M14: Door of Destinies

Okay, let’s figure out if Door of Destinies is worth drafting early, and if so, what tribes it should be drafted with. First, let’s figure out how tribal a deck needs to be in order for this card to be playable. If you play Door of Destinies on turn 4, play a creature of the named creaure type on turn 5, and never have any other creatures of that type in play, you give a creature +1/+1, which is not worth 4 mana and a card. If you had played another creature of that type previously or if you play a card that generates a token creature of that type, you give 2 creatures +1/+1 which is still not worth it. If you are able to get 3 creatures +1/+1 or 2 creatures +2/+2, the card is reasonable, but you’d really like to get a bit more to compensate for the risk of topdecking the card late or getting blown out by an instant-speed artifact removal spell.

For this analysis, I determined the number of cards of each creature type at each rarity, and used that to compute the expected number of each creature type in an 8-person draft. I also compiled a separate list of all cards that produce creature tokens. Token creatures do not add a charge counter to Door of Destinies, but the tokens do receive a bonus if they are of the chosen creature type. This list is a bit more complicated since several cards only produce tokens under certain conditions, e.g., Angelic Accord. However, some conditions are relatively easy to meet, e.g., Devout Invocation only requires that you have a creature in play. Cards that produce a token without conditions or with a condition that’s easy to meet are listed normally, otherwise I use a “c” to indicate that a card does not reliably produce token(s) of that type. (Dragon Egg is not included since it produces a token of the same creature type when the original creature dies.)

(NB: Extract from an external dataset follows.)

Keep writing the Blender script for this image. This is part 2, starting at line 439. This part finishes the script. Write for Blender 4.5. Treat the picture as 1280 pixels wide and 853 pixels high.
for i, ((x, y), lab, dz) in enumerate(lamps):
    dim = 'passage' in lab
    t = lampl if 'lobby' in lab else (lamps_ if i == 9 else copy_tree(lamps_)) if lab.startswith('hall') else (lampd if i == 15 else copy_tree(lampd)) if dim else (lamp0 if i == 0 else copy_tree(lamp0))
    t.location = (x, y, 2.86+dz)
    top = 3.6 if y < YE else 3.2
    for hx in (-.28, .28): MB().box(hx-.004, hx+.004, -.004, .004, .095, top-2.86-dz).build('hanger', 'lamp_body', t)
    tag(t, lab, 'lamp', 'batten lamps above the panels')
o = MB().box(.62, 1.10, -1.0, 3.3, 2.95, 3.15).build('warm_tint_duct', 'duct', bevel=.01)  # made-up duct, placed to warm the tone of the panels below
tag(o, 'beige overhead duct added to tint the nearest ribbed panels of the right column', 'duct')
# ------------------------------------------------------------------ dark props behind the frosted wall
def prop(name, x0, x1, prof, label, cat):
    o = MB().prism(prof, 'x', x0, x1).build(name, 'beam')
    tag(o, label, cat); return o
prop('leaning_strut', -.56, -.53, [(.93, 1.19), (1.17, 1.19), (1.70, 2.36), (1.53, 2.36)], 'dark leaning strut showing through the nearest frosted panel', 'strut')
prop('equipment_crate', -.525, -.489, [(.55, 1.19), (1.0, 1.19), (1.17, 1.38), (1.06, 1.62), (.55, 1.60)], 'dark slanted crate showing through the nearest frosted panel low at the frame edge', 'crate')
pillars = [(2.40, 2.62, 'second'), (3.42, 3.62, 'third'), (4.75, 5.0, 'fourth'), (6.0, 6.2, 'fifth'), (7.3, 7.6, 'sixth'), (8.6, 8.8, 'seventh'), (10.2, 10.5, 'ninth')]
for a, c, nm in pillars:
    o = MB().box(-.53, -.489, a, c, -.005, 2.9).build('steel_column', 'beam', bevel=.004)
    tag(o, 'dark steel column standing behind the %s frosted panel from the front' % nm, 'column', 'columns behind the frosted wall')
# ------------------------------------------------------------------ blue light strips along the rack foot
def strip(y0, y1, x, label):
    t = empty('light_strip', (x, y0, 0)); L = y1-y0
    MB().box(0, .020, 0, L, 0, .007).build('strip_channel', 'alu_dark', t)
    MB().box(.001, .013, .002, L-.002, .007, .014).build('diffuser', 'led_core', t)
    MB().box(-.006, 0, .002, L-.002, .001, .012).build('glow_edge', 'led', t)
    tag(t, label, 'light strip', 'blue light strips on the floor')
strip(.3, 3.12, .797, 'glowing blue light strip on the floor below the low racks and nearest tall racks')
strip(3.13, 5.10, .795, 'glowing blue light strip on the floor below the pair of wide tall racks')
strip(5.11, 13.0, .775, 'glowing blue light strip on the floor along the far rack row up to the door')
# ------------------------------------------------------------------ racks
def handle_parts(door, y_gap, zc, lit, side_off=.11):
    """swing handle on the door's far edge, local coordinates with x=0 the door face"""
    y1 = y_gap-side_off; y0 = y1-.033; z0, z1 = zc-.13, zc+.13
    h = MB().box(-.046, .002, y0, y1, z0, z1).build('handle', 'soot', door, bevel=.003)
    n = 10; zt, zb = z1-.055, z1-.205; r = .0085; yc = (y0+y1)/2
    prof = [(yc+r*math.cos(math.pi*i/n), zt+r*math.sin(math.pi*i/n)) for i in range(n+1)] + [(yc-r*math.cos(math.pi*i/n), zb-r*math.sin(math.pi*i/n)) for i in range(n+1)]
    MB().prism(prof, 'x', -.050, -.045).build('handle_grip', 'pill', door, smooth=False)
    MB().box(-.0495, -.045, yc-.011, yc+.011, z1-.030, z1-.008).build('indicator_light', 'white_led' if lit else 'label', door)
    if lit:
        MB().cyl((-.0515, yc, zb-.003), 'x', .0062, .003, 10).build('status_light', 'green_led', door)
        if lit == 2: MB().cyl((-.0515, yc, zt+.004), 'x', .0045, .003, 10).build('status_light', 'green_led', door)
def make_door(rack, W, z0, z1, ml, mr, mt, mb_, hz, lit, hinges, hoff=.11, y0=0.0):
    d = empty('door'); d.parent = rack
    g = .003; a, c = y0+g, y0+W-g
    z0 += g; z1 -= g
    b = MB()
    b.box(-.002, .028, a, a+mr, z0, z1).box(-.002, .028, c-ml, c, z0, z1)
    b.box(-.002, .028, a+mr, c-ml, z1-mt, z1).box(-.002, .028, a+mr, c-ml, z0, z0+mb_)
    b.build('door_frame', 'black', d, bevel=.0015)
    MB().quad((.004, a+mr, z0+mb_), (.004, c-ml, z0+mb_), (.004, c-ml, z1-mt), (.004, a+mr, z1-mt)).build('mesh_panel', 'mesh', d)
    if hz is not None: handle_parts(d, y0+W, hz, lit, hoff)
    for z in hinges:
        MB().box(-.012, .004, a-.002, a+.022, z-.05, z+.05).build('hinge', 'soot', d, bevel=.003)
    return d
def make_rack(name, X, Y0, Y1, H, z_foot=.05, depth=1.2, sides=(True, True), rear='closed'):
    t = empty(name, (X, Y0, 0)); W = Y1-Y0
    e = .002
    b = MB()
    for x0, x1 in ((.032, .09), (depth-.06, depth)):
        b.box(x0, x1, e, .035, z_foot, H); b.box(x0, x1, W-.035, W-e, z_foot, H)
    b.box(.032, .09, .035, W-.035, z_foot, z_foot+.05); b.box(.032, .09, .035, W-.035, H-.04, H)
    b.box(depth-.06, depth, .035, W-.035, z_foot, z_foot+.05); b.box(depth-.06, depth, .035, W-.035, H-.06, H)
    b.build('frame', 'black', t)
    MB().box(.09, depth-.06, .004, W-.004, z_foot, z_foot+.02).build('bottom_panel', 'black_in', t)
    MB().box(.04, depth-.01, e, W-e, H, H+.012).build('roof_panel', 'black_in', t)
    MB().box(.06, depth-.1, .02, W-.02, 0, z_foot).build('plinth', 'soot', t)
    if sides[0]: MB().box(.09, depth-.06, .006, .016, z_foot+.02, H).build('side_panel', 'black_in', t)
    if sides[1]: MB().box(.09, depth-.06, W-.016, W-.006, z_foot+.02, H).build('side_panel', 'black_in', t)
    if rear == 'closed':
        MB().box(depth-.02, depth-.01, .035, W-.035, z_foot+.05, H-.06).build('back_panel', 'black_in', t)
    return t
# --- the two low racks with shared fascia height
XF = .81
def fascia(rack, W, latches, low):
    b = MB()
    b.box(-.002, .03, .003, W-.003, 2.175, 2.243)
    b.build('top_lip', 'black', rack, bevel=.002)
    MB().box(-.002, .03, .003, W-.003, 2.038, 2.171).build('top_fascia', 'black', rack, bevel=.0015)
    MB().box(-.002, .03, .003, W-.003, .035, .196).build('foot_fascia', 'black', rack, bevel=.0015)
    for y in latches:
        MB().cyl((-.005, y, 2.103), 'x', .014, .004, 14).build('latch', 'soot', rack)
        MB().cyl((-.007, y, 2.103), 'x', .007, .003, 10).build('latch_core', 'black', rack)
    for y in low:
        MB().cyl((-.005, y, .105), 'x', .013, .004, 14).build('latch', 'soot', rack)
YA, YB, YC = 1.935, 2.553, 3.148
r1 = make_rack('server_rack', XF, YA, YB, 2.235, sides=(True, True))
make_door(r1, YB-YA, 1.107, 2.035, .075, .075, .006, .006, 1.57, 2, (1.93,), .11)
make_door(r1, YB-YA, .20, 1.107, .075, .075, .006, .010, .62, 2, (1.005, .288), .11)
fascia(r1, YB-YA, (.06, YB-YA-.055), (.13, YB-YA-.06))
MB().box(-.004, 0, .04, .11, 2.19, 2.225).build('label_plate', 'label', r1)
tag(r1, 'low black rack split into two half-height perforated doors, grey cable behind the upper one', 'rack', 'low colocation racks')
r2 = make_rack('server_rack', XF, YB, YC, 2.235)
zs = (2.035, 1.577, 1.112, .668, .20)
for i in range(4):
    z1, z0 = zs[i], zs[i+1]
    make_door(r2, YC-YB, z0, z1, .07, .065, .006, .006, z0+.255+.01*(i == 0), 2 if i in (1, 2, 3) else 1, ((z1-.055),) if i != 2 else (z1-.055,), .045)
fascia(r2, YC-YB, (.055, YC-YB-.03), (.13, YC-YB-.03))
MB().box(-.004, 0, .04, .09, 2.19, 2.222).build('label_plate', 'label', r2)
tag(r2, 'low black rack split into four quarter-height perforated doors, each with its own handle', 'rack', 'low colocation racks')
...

The results are in this spreadsheet. Summarizing:

  • An average 8-person draft will have 27 Humans, 20 Slivers, and fewer than 10 of each other creature type. (While a particular draft may have more than the expected number, you won’t know this if you’re picking Door of Destinies early in the draft, and the purpose of this analysis is to determine whether it’s worth picking this card early.) A Humans deck will usually be W/B, and a Slivers deck will usually be G/R, G/W, or R/W.
  • Even if you get all 9 Warriors in a draft, you will only draw about 3 in a typical game unless you have card draw or tutoring, and you may not draw Door of Destinies, or you may draw it after you have already cast some of the creatures. You also have to consider whether these 9 Warriors are playable on their own (in case you don’t draw Door of Destinies), whether they are spread across too many colors, and whether they are are sufficiently spread across the mana curve. That doesn’t seem promising. However, it may still be possible to use Door of Destinies with creature types other than Humans and Slivers if most of your creatures fall into 2-3 races/classes.
  • Most token producers are rare/mythic or conditional and so don’t make Door of Destinies more playable, even when they produce multiple tokens. The only potential exceptions are Zombies (Vile Rebirth, Xathrid Necromancer, and Liliana’s Reaver can complement the expected 7 Zombies/draft) and Elementals (Young Pyromancer and Molten Birth can complement the expected 6 Elementals/draft). Note that Door of Destinies does not work with Saprolings or Goats; while Sporemound and Trading Post allow you to produce tokens of these types, there are no Saproling or Goat (or Changeling) creature cards in M14, so Door of Destinies would never accumulate any charge counters.